Does Finch use it? Yes! All the time.

Want a memory trick? While it might be odd to think about your laundry detergent as a living thing, an LCA accounts for all stages from when a product is born (aka when materials are extracted from the Earth) until its death (aka its “end-of-life”...how morbid).

What’s included in an LCA?

A product’s Life Cycle can be broken down into five main stages – all of which are included in a complete Assessment:

  1. Transportation: This occurs a ton of times during a product’s life cycle. Moving materials from farms or mines to factories, from factories to distribution centers, from distribution centers to stores, from stores to all of us, and from us to the dump or recycling center. All of those planes, trains, and automobiles are polluting, and those impacts all count toward a product’s impacts.
  2. Extraction: This is the stage where all of the raw materials, including chemical components, are pulled out of the environment for use in a product.
  3. Manufacturing: This is the part where all of those extracted materials, plus electricity, heat and human labor, are used to form a final product. This could all happen in one factory or a product might pass through a few dozen companies and their factories until the final product is ready for use. 
  4. Use: This is where all of us come into the picture. All of the electricity, heat, and water we need to turn on, wash, or otherwise use the stuff we buy counts toward the environmental life cycle of those products.
  5. End-of-Life: Once our stuff no longer works, or we just don’t want it anymore, it has to go somewhere. This stage is where we finally trash, recycle, or compost our stuff, completing the life cycle of that product.

How does Finch use LCAs?

Ready for some cool news? Not only do we look to peer-reviewed LCAs to inform our rating system, but we also use life cycle thinking to run our own calculations of all of the possible impacts of a product right here at Finch. LCAs help us evaluate different products so that you can be a more informed consumer. 
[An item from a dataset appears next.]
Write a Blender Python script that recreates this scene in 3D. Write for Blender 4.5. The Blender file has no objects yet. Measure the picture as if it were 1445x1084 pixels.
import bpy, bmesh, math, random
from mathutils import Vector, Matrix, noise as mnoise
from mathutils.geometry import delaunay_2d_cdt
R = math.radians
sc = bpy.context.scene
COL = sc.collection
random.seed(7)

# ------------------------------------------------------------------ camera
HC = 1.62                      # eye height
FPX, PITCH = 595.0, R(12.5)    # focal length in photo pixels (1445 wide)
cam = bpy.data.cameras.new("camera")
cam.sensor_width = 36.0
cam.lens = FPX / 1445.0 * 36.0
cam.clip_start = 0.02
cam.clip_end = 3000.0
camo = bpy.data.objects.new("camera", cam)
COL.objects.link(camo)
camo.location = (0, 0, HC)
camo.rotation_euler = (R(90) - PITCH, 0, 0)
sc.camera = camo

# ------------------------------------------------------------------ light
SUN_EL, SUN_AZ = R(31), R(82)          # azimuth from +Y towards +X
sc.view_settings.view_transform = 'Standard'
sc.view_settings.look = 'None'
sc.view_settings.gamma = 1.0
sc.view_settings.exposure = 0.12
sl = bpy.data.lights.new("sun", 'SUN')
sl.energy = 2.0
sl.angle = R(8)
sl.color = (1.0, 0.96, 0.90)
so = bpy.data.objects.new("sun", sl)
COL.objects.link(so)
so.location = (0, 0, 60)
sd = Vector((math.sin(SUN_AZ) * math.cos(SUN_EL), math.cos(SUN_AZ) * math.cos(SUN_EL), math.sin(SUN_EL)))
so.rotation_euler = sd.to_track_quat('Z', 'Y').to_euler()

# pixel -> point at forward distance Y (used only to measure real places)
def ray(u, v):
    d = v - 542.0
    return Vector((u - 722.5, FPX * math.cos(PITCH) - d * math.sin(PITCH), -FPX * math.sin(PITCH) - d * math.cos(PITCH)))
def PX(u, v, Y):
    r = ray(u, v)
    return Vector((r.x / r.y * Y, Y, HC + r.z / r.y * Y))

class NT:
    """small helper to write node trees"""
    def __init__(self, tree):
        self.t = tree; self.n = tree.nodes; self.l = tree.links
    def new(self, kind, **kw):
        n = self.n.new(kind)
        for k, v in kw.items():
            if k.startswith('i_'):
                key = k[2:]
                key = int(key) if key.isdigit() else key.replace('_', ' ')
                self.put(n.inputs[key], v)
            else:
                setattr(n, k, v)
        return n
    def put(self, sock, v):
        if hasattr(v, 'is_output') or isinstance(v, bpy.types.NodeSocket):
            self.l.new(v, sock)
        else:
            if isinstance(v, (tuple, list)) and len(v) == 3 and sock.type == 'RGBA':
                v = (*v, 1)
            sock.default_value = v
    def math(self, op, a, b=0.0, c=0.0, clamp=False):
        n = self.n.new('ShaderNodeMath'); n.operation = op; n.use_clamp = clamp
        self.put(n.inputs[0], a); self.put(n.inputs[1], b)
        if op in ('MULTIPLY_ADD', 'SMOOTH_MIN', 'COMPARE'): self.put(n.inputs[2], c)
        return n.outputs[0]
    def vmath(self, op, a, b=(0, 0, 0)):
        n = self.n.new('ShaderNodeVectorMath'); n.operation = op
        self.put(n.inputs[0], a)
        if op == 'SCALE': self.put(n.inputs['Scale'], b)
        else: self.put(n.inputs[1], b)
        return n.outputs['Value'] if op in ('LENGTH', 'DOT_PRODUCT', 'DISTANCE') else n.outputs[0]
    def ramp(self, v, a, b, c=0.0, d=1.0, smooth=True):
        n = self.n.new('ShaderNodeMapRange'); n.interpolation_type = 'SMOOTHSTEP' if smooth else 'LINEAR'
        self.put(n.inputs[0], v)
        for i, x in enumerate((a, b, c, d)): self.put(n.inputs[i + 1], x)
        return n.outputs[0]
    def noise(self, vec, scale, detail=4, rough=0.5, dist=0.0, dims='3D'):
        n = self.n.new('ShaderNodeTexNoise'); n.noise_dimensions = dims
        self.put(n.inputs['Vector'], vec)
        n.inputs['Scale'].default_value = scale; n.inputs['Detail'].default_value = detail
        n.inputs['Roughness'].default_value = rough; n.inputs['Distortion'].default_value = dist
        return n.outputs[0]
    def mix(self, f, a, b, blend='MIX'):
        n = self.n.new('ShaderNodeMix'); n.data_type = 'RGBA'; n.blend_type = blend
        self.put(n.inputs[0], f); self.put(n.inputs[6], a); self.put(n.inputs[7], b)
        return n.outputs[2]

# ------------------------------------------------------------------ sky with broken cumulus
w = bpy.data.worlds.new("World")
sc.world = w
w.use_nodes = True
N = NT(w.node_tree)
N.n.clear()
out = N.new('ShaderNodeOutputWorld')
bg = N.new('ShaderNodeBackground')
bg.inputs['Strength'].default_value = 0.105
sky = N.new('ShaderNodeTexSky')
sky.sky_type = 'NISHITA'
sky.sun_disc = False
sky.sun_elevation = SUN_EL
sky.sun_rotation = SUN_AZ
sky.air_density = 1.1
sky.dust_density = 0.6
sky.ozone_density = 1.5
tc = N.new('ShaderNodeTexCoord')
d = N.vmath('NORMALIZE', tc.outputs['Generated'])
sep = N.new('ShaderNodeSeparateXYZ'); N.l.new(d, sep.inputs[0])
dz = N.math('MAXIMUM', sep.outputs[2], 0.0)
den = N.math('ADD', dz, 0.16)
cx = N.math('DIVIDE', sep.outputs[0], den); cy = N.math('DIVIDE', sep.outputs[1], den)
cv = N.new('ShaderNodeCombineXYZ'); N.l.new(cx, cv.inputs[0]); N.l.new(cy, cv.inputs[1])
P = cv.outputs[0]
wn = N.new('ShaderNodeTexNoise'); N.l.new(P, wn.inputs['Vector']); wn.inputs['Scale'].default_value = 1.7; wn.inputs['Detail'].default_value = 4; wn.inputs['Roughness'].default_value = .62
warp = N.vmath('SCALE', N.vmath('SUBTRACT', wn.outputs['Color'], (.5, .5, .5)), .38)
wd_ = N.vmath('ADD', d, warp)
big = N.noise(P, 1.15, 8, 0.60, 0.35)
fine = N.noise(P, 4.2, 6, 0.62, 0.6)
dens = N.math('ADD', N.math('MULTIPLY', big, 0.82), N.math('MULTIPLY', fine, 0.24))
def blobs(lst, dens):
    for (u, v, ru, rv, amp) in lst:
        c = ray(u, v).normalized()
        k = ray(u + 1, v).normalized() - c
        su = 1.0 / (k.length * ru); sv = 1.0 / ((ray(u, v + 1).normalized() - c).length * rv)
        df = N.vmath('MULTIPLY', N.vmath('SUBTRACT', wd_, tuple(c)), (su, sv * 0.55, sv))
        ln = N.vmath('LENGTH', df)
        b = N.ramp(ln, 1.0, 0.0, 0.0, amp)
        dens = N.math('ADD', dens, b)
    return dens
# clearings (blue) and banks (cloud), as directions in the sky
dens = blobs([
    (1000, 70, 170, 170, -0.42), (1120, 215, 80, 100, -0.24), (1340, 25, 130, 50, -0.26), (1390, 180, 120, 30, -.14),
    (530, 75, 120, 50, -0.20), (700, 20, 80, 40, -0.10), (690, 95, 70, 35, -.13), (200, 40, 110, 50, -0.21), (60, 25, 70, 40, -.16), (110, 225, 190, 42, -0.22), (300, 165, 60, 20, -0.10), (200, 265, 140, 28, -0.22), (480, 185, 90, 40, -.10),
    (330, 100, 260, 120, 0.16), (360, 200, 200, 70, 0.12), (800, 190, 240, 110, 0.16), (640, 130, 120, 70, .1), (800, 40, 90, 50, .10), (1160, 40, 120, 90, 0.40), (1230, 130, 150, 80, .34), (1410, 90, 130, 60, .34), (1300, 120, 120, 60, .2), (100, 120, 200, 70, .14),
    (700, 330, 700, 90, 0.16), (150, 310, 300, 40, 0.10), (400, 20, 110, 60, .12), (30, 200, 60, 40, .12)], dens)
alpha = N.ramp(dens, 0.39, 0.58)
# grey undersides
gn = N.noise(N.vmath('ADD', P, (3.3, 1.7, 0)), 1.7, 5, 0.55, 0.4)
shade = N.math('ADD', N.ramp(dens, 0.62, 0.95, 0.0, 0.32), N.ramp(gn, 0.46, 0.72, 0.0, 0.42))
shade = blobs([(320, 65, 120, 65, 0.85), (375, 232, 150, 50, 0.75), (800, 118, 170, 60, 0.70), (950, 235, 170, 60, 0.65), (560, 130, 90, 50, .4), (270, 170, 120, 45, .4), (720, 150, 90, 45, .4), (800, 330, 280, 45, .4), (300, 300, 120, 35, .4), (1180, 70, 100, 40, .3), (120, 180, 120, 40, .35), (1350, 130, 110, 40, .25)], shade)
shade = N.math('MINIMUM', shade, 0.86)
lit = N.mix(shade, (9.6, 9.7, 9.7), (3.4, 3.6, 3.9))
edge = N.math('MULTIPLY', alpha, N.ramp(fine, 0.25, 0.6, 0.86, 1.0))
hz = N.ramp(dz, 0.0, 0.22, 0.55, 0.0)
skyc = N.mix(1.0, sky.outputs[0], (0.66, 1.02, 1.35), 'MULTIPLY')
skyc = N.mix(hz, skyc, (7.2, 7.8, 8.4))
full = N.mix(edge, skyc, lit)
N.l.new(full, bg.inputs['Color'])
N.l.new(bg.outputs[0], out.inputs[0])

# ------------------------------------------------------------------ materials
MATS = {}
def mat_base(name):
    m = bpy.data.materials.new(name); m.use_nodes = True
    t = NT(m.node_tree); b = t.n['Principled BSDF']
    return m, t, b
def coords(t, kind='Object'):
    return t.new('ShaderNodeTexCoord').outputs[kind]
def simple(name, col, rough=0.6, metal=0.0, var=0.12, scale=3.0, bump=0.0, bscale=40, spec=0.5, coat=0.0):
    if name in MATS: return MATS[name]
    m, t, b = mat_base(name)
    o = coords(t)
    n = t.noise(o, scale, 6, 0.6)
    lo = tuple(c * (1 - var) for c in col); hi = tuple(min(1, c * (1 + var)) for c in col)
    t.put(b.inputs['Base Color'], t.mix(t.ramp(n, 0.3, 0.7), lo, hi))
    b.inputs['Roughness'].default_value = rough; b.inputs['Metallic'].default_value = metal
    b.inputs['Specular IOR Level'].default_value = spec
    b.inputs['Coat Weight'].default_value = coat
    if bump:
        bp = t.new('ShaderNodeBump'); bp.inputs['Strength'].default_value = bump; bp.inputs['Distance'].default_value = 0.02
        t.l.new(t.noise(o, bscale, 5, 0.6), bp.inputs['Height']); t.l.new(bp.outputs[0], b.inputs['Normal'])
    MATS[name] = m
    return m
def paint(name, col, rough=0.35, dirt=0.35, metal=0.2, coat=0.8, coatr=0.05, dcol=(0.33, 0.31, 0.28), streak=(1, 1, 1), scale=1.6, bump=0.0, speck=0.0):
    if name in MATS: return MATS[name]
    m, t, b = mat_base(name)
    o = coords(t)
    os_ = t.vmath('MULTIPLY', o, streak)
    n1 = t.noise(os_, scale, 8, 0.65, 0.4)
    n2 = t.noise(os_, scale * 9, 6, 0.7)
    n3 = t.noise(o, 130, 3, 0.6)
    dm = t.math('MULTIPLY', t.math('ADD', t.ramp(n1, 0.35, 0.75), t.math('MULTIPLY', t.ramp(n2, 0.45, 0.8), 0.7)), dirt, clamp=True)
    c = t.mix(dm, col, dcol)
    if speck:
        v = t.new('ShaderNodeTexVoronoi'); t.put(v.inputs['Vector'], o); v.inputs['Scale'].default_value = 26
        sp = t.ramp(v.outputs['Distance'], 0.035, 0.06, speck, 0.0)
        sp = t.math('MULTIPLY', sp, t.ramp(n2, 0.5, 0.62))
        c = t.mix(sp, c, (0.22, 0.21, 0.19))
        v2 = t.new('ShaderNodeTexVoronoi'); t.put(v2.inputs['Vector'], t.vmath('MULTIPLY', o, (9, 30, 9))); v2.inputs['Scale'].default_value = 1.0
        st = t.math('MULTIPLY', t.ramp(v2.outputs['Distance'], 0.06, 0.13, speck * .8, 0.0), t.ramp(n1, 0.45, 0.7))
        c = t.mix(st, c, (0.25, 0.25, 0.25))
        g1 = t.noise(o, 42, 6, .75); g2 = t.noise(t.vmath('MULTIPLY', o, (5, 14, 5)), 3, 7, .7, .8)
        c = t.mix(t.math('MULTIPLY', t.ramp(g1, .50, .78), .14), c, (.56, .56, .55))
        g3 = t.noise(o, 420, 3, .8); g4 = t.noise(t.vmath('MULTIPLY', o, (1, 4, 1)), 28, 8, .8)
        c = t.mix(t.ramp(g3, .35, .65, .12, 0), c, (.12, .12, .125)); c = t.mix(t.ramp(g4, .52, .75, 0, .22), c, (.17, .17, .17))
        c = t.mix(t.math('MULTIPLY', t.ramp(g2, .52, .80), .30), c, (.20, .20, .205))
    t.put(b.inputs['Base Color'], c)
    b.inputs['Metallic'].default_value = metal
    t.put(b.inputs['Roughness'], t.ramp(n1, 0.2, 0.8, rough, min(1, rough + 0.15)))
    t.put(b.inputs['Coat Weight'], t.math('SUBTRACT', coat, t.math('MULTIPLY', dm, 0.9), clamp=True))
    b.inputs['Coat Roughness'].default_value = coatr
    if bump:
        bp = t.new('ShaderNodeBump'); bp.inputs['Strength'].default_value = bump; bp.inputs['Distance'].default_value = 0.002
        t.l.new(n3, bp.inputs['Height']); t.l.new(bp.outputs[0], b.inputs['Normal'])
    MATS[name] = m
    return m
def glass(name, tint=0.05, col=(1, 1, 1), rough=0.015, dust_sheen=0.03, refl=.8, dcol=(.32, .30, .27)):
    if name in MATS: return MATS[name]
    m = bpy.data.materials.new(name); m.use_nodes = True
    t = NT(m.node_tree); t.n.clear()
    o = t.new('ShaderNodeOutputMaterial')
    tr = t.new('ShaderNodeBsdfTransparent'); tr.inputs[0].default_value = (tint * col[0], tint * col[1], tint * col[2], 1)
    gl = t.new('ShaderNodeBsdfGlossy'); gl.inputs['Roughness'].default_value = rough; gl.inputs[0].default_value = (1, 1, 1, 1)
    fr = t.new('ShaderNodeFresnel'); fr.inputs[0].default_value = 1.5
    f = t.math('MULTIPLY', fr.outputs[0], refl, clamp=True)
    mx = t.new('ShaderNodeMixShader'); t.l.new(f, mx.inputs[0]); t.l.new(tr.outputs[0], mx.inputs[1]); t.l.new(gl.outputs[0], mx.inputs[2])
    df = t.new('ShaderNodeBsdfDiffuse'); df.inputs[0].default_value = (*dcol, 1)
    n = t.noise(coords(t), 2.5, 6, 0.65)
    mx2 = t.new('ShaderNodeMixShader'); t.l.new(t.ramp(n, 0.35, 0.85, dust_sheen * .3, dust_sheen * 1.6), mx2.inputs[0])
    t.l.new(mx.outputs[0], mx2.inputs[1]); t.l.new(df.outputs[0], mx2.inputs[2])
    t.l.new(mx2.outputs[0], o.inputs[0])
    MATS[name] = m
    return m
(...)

Check out some examples of how we dive into the nitty-gritty in some of our latest and greatest blogs, including this plastic vs. bioplastic assessment, this mind-blowing news about which pumpkin to spring for (ceramic, plastic, or real) on Halloween, and this super cool debrief on the environmental impact of four different types of toothbrushes. It’s true – we really, really love LCAs. 

Are all LCAs reliable?

In the same way that there are more or less reliable sources, not all LCAs have the same street cred. For example, we might panic if we saw that the New York Times reported that the world is ending, but maybe not so much if we saw it on a billboard driving through Kansas. The reliability of an LCA can vary depending on who the practitioner is, how reliable the data is, how accessible the methods are, and even how equipped a practitioner is to respond appropriately to unexpected events. If 10 different practitioners all conducted an LCA but used varied boundaries – or if they were biased or if there weren’t specific requirements or guidelines – the results could vary every time the LCA was conducted. 

But, have no fear! There are tools in place, such as the International Organization for Standardization (ISO)’s management standards, that provide outlines for how to effectively and accurately conduct an LCA considering resource use, human health, and impact on ecological systems. The even better news? We vet the credibility of every LCA before we reference it, so rest assured that if you see an LCA mentioned in our rating system or content, then it’s one of the good ones.